» Task to carry out
Only a number is wanted: how many lines of the entries include the string "that"?

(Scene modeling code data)
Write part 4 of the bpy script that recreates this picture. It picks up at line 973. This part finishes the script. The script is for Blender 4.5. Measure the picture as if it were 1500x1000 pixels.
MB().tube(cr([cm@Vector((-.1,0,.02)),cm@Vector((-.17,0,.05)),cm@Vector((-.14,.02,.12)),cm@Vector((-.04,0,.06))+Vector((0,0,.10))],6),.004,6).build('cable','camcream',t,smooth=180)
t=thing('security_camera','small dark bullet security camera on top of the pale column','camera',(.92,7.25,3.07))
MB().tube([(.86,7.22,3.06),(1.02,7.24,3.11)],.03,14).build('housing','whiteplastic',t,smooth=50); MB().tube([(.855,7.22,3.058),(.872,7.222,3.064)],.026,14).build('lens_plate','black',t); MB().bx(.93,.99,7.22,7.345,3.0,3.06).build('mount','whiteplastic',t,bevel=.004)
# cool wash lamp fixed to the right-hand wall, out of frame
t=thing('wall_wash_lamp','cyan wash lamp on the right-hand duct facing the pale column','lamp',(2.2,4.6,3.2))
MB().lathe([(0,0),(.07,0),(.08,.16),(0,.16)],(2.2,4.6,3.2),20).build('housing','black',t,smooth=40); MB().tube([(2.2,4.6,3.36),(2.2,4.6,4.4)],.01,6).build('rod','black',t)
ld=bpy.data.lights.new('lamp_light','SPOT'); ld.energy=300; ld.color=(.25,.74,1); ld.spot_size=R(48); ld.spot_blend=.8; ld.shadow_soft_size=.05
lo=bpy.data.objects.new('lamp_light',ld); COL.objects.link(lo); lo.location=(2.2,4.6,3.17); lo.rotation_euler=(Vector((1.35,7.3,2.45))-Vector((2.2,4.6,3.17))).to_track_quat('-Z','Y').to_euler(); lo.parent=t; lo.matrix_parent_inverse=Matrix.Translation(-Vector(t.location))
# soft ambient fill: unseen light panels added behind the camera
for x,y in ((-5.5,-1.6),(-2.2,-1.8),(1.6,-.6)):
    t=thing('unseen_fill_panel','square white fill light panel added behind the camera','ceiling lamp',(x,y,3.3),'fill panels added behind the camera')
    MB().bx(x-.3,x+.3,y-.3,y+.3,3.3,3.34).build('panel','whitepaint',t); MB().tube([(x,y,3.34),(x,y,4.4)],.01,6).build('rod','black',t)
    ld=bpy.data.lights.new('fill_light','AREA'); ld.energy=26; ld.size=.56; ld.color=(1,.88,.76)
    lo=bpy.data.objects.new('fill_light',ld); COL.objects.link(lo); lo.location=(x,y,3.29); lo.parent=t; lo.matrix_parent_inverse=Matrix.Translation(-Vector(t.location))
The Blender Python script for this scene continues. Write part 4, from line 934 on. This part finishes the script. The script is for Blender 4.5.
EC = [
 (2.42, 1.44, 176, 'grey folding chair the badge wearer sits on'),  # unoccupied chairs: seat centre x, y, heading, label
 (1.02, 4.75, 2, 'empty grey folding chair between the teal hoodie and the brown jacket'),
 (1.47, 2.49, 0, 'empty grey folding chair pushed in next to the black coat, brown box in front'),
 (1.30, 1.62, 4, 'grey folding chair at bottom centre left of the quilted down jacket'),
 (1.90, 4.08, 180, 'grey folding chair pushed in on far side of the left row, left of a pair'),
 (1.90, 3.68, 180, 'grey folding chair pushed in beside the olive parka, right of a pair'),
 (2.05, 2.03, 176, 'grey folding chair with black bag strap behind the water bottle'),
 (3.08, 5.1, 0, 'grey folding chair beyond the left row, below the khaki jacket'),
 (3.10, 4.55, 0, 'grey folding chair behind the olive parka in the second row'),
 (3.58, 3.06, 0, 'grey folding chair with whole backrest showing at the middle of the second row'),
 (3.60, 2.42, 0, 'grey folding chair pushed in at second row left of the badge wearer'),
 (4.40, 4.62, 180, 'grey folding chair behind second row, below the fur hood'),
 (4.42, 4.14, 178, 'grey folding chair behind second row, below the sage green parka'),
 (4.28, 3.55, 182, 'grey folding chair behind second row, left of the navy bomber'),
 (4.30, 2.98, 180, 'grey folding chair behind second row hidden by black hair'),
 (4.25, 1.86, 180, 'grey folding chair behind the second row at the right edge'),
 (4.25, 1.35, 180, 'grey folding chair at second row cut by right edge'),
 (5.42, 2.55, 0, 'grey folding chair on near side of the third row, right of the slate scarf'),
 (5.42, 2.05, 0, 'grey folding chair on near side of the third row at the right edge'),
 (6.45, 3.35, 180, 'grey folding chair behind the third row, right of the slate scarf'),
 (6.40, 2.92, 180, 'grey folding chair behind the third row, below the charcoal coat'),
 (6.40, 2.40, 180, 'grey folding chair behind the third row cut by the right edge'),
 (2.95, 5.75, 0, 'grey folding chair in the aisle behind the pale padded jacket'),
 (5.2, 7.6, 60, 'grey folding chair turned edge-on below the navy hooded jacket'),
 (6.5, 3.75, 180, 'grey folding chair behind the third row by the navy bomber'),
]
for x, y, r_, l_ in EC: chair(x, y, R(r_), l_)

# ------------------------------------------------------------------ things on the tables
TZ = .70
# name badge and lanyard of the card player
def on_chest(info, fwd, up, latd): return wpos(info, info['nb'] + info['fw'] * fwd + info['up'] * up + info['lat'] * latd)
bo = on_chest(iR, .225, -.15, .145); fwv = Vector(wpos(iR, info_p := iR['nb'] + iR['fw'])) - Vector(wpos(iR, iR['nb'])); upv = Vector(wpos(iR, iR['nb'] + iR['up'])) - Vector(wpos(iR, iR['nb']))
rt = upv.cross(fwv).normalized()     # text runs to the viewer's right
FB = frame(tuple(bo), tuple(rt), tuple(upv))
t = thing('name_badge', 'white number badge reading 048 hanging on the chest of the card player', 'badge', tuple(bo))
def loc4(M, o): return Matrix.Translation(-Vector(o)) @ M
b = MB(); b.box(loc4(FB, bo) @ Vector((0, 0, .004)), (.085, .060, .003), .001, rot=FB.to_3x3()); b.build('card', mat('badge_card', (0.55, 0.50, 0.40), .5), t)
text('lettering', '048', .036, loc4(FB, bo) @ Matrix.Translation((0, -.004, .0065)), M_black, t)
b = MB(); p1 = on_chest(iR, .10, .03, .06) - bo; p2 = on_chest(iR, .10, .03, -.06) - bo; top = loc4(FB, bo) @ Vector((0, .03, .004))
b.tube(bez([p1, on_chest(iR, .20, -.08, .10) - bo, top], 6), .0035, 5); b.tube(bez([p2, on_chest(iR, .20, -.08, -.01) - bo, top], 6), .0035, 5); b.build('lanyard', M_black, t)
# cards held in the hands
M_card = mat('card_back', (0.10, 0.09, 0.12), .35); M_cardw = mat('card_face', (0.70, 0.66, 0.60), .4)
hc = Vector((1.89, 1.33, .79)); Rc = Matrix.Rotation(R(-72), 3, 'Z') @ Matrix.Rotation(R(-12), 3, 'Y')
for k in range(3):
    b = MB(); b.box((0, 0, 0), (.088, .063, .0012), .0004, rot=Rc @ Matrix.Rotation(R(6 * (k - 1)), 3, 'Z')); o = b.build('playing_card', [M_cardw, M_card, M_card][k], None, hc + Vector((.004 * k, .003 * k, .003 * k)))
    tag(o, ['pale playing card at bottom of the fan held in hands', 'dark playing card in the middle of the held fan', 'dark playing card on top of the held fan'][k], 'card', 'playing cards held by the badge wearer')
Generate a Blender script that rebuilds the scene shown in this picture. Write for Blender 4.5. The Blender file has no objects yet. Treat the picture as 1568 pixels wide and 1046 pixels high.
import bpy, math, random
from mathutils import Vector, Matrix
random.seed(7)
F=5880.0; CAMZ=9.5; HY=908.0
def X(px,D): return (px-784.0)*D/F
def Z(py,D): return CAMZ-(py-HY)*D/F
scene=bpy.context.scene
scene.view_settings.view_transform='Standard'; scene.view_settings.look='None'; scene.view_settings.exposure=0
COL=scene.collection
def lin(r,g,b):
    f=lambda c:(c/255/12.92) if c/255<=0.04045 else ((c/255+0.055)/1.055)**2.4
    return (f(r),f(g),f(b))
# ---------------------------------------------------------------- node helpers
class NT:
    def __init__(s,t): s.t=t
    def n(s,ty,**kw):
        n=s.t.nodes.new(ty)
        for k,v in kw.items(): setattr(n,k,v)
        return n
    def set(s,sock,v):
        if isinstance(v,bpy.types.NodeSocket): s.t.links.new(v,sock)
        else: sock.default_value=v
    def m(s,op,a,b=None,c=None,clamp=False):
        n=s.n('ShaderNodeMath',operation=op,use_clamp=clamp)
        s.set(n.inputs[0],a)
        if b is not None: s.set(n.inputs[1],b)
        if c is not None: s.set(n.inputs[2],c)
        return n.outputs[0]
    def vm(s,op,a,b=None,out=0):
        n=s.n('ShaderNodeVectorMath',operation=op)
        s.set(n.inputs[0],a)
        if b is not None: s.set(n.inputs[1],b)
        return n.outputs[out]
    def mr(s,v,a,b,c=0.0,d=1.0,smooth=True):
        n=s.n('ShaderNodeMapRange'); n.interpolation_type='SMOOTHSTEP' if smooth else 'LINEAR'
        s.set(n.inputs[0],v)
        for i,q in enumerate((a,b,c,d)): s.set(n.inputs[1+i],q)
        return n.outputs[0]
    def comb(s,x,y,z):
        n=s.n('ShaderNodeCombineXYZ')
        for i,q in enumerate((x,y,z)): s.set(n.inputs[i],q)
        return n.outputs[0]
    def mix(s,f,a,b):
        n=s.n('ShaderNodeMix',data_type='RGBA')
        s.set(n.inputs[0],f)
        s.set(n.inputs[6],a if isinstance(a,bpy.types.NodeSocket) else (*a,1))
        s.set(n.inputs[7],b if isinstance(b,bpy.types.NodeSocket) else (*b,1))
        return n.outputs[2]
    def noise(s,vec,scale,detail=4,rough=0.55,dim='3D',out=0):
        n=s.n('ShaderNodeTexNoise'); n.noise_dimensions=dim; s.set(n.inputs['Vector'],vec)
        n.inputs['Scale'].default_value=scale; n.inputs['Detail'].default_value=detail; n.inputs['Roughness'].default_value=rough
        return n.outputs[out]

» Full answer
2